**WHAT THE EXERCISE ASKS**: Set down, exactly as written, the lines from the top of the data to the line that holds "col = sc.collection", and omit the pictures.

-- START OF DATA BLOCK --

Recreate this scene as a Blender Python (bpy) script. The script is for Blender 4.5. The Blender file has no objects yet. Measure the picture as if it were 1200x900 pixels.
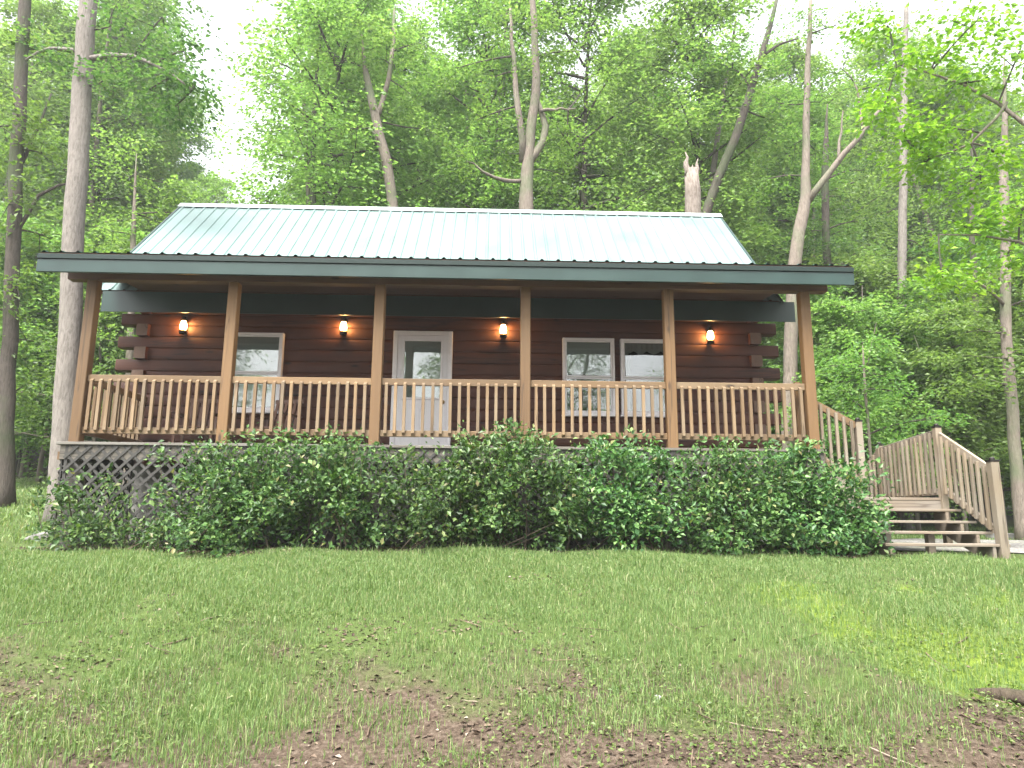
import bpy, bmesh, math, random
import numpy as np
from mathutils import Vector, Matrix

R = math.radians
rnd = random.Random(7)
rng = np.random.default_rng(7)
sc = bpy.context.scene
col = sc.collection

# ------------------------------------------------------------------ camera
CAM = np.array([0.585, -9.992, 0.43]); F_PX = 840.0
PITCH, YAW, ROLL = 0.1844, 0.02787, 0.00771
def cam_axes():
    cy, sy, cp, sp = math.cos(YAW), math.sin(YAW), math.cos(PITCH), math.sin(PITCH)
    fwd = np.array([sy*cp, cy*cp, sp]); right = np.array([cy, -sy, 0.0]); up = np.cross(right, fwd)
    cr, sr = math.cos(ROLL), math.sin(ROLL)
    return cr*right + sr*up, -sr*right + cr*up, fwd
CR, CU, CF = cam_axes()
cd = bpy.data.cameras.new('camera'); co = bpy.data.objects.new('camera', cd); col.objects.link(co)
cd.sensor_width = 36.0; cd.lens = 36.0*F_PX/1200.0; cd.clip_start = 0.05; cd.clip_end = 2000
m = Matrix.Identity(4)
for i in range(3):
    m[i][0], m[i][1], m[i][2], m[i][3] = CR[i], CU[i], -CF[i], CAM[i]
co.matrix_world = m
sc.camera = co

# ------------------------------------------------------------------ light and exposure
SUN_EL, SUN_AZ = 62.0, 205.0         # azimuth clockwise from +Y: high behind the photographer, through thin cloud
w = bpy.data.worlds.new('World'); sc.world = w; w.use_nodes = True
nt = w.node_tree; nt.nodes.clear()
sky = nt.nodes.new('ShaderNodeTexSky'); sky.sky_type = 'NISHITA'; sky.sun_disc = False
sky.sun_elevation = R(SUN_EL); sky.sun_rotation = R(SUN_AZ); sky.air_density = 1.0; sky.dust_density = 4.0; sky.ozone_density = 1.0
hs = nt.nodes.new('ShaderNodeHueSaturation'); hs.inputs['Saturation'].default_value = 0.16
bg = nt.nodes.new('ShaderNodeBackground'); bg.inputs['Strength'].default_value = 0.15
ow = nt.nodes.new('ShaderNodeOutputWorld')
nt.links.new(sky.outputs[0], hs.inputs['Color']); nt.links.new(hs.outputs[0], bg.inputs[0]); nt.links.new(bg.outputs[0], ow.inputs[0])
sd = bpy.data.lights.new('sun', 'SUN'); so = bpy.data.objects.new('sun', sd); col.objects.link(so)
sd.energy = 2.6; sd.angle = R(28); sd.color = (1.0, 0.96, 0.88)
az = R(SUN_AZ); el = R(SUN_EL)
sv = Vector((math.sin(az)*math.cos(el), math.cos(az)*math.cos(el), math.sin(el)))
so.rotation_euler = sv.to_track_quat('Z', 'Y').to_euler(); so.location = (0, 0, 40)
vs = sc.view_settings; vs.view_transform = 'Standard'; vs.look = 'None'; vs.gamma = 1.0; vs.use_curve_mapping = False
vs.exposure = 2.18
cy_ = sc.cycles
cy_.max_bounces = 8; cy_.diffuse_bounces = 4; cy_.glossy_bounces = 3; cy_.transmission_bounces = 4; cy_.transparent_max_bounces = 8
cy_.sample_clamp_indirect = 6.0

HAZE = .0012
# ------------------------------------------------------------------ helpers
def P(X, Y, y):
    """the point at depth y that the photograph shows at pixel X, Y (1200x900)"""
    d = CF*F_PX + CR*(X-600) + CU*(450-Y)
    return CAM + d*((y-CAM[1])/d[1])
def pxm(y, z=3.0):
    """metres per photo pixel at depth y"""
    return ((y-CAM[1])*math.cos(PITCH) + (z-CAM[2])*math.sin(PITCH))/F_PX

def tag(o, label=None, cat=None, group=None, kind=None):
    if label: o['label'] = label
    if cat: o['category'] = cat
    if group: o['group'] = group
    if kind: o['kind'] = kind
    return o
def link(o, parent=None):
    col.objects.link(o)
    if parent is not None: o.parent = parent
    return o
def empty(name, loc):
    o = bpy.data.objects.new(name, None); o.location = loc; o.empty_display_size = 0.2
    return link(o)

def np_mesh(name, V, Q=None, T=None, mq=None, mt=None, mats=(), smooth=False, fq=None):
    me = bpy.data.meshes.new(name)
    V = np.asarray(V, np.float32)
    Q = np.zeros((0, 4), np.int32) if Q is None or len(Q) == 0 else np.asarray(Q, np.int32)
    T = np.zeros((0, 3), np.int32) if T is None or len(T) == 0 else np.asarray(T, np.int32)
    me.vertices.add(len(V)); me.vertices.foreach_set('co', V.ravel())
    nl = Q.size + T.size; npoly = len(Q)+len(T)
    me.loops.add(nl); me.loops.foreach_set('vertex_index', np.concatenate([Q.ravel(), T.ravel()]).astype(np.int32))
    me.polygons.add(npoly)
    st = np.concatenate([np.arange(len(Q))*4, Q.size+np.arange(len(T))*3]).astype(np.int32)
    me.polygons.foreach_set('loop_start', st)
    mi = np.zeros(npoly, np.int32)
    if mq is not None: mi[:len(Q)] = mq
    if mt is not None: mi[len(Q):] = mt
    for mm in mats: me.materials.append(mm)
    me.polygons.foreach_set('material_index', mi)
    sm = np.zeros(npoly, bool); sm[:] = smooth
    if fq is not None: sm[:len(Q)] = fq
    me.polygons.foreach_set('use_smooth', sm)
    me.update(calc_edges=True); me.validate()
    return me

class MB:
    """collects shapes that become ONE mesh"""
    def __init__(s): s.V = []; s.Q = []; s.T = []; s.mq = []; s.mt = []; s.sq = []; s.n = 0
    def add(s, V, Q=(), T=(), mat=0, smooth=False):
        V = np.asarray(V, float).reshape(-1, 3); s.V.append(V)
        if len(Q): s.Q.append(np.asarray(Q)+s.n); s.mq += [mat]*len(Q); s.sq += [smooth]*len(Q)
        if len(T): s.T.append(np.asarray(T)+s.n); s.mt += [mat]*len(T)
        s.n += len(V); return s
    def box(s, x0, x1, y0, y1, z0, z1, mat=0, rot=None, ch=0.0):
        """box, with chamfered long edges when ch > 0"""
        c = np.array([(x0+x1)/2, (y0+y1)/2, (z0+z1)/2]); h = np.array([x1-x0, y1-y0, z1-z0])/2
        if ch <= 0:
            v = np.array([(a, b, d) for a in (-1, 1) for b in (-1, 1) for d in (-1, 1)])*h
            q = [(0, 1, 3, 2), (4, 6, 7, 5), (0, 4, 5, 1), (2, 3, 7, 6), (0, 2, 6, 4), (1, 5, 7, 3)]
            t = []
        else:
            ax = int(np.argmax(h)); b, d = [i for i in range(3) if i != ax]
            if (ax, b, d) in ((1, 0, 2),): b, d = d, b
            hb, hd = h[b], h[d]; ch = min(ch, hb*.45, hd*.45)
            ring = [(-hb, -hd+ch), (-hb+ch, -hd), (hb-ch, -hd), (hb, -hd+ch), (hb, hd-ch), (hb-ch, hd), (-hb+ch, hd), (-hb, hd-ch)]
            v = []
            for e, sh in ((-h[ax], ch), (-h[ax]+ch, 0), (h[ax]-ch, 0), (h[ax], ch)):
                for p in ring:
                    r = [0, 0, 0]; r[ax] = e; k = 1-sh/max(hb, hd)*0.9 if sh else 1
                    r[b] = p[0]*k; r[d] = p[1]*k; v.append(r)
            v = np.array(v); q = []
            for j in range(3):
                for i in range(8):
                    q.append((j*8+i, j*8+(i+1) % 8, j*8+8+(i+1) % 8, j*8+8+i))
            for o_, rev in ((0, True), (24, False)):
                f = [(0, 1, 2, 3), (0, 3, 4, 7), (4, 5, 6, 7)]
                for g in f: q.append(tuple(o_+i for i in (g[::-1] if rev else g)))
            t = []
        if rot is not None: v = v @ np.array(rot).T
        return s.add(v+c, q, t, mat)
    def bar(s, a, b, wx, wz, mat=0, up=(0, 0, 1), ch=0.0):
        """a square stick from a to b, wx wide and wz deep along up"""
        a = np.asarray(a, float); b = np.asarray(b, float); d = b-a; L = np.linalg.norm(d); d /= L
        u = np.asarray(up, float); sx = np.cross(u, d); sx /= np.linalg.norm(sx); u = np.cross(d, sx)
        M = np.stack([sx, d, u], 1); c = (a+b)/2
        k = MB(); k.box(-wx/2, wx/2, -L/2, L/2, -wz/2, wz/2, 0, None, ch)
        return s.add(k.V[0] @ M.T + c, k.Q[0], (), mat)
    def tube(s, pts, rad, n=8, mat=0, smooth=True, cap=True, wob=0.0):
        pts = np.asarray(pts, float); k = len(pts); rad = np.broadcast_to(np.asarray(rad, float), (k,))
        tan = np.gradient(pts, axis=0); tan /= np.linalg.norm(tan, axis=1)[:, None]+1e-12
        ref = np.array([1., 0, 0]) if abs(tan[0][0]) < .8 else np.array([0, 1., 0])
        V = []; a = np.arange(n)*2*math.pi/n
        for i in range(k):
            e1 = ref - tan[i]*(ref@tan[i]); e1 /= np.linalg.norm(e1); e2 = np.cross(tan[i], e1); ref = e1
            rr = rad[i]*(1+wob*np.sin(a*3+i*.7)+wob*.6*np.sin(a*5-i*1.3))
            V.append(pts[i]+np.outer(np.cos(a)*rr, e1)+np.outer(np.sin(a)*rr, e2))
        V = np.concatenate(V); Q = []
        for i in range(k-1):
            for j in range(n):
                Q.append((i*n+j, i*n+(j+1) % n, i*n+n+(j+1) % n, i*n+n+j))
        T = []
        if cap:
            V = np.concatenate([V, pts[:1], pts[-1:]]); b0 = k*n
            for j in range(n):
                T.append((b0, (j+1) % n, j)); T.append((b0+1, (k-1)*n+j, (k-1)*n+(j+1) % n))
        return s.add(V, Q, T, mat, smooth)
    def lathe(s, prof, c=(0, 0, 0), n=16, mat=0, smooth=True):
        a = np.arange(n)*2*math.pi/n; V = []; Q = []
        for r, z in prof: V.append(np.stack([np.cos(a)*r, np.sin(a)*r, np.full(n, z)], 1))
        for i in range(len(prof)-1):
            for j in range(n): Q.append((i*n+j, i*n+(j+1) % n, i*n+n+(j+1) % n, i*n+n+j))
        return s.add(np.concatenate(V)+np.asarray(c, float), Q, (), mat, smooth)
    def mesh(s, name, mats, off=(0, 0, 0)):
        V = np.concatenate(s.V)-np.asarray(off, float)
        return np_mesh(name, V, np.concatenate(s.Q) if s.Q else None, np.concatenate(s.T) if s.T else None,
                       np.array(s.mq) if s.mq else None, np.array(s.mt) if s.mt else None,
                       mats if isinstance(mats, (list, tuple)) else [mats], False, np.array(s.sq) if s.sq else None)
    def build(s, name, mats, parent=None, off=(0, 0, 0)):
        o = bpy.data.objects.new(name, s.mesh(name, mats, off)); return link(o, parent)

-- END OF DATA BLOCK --

**SOLUTION TO THE PROBLEM**:
Recreate this scene as a Blender Python (bpy) script. The script is for Blender 4.5. The Blender file has no objects yet. Measure the picture as if it were 1200x900 pixels.
import bpy, bmesh, math, random
import numpy as np
from mathutils import Vector, Matrix

R = math.radians
rnd = random.Random(7)
rng = np.random.default_rng(7)
sc = bpy.context.scene
col = sc.collection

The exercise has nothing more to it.